Providing you use comparison, not subtraction, you can stick with void pointers: the following worked for a simple test:

int int_cmp( const void *pa, const void *pb )
{
    const void* a = *(void**)pa ;
    const void* b = *(void**)pb ;

    if( a < b ) return -1 ;
    if( a > b ) return  1 ;
    return 0 ;
}

9 Comments

-1, this is undefined behavior. Not to toot my own horn too much, but ... see my answer.
@alk Yes, unless you know the pointers are pointing at (or just beyond) the same "object", see the standard quote in my answer.
@unwind: I don't study (or read) the standards, so am happy to bow to deeper knowledge, but if comparing two pointers that might point at anything is undefined, how can be converting them to integers be more well defined?
@TripeHound C doesn't guarantee that a pointer is encoded as just a plain integer. There might be segmented memory at play for instance. For such architectures, the compiler has to insert cleverness when doing the conversion to integer to "flatten" the space so that distinct pointers become distinct integers.

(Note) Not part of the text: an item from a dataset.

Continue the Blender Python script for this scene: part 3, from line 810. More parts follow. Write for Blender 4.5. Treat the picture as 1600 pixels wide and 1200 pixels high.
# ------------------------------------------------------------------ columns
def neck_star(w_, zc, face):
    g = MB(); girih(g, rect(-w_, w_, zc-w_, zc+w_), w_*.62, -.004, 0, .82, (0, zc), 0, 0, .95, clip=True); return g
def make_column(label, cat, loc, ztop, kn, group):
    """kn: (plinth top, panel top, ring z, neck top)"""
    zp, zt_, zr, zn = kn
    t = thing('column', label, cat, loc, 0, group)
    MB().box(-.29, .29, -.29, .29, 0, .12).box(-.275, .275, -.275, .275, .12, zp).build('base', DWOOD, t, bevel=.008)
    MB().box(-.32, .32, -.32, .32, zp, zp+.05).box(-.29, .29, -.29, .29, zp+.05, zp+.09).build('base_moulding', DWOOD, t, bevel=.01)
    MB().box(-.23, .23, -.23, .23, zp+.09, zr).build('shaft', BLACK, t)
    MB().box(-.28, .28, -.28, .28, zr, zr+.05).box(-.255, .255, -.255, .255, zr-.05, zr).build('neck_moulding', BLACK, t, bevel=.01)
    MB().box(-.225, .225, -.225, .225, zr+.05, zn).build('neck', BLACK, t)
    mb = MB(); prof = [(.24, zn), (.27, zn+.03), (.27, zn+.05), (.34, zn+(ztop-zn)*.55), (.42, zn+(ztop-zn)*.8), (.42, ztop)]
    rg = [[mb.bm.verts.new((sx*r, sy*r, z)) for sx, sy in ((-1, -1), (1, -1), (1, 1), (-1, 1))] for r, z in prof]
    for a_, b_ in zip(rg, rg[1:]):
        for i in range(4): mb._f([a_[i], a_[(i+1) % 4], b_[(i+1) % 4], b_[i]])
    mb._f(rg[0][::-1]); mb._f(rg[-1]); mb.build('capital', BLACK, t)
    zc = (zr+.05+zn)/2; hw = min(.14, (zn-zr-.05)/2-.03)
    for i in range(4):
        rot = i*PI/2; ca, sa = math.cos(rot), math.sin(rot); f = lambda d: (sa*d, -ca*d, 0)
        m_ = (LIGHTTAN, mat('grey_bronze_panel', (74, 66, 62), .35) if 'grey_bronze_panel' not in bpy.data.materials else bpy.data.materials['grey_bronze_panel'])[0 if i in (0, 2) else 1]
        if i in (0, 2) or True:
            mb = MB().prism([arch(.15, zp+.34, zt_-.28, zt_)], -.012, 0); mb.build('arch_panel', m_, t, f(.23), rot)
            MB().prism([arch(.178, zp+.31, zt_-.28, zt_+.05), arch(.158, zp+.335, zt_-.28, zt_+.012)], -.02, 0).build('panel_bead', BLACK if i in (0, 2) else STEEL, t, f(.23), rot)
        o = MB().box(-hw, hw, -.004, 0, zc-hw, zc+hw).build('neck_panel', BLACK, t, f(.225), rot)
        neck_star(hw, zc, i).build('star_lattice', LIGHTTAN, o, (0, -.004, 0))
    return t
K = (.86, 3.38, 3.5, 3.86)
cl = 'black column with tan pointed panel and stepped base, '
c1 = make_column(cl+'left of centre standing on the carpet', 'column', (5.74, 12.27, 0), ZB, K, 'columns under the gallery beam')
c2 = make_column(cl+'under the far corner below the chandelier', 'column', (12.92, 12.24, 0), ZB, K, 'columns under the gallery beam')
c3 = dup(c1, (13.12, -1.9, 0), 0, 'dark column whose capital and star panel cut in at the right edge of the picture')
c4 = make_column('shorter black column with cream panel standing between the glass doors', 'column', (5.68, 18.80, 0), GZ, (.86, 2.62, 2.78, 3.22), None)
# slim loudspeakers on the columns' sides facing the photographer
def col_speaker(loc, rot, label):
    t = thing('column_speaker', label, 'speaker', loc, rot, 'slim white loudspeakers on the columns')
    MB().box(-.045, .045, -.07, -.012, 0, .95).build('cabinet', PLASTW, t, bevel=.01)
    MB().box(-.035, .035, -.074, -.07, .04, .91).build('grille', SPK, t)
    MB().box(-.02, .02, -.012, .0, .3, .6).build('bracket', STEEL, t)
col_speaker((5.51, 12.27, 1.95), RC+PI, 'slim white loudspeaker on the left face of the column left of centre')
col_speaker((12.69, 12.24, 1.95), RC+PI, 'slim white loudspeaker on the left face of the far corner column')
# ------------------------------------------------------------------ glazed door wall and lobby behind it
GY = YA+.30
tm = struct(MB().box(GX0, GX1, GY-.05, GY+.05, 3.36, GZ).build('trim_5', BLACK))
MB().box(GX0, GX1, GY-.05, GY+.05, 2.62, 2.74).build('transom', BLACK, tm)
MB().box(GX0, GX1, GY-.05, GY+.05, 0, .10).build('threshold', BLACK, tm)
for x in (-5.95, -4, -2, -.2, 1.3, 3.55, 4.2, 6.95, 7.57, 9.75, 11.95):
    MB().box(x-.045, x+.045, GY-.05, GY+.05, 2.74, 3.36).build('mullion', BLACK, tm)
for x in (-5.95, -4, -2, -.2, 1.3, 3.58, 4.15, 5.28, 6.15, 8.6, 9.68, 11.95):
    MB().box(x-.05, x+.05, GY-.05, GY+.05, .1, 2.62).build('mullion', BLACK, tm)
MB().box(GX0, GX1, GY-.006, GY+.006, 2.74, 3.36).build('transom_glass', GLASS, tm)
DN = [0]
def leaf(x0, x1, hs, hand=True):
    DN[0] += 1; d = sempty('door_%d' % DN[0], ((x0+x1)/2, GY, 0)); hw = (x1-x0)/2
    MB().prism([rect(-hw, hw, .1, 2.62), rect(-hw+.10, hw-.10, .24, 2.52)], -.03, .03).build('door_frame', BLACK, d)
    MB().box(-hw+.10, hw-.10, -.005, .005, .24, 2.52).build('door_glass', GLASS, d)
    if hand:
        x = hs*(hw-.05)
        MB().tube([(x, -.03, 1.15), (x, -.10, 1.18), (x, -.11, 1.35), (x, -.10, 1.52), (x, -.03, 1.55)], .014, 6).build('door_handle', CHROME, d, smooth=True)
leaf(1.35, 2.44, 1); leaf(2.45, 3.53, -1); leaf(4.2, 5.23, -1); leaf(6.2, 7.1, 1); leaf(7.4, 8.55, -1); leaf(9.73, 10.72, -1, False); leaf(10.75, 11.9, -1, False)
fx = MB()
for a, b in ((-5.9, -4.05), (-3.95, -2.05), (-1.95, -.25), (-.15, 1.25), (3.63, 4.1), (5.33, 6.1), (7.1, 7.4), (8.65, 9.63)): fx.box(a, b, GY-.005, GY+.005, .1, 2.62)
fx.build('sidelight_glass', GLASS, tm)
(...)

And there are no limits on which integers can be compared, as far as I know.
And in [this_answer]{stackoverflow.com/questions/1845482/what-is-uintptr-t-data-type} they quote: In C99, it is defined as "an unsigned integer type with the property that any valid pointer to void can be converted to this type, then converted back to pointer to void, and the result will compare equal to the original pointer". so does that mean comparing intptr_t is also undefined (all you can do is convert them back to void pointers?)